Ao cancelar os vistos de dois funcionários do Ministério da Saúde, da mulher e da filha do ministro Alexandre Padilha, o Departamento de Estado abriu nova linha de ataque ao Brasil. O objetivo é caracterizá-lo como um país que explora trabalhadores estrangeiros para apoiar uma ditadura.

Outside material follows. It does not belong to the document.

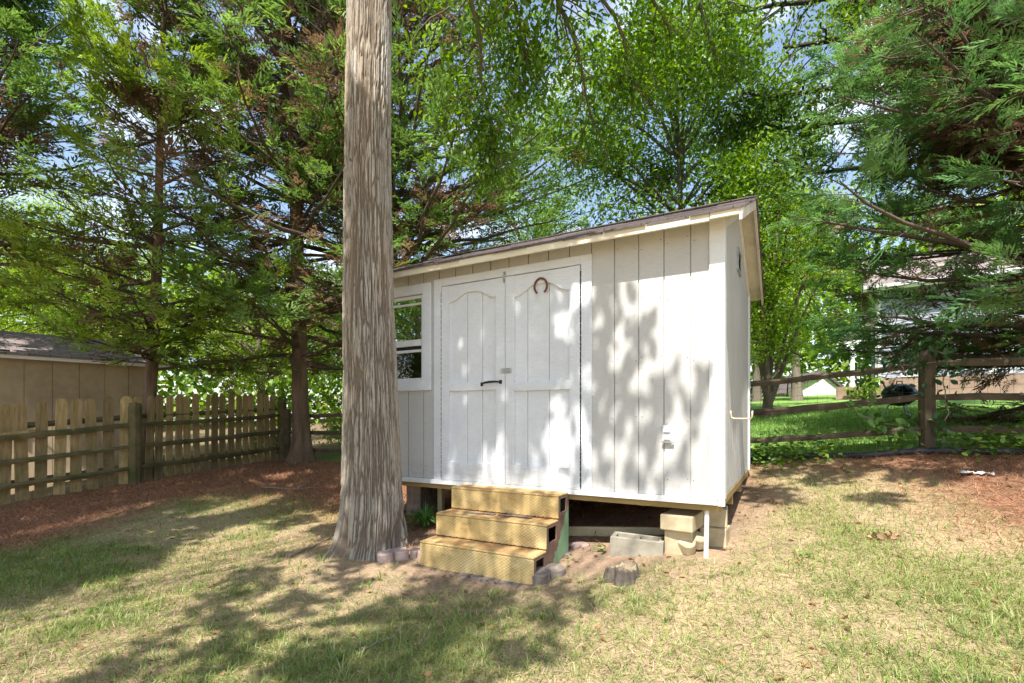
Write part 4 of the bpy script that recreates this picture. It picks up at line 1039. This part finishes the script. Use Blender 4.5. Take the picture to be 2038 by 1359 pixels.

A acusação se soma ao relatório que denunciou
supostas violações aos direitos humanos no Brasil por causa dos processos
judiciais contra Jair Bolsonaro e participantes do movimento que contestou o
resultado da eleição de 2022. O relatório anual trocou a tradicional abordagem
técnica por um viés ideológico.
A iniciativa complementa a campanha para
caracterizar o governo Lula como antidemocrático. O PT e Bolsonaro entram aqui
como representações do Partido Democrata e de Trump, numa reencenação do drama
vivido por Trump, que sofreu a abertura de dois processos de impeachment na
Câmara de maioria democrata – rejeitados pelos republicanos no Senado – e foi
réu em quatro processos criminais.
Essa é a principal motivação de Trump no
embate com o Brasil: limpar sua biografia do estigma de golpista e projetá-lo
sobre seus rivais na esquerda americana e mundial, caracterizando a si mesmo
como o líder do mundo livre. Isso ficou claro em sua entrevista à Bloomberg.
Ele retratou o Brasil como país desleal no
comércio, referindo-se à tarifa quase zero praticada até aqui pelos EUA, contra
um alto protecionismo. Trump tem razão nisso. Embora os EUA tenham superávit –
de US$ 7 bilhões no ano passado – no comércio bilateral, o Brasil aplica
alíquotas de 20% sobre produtos plásticos americanos, 35% sobre automóveis,
vestuários, calçados e brinquedos e 16% sobre autopeças, ante 6,5%, 2,5%,
16,5%, 8,5%, 0% e 2,5% impostas pelos EUA, respectivamente.
Ao ligar para líderes de China, Rússia e Índia, Lula jogou gasolina na fogueira. Enquanto negocia com os EUA a compra de commodities agrícolas, que deixará de importar do Brasil, a China declarou apoio ao governo brasileiro “contra o protecionismo e unilateralismo”. A crise se agravará. É o que os envolvidos desejam.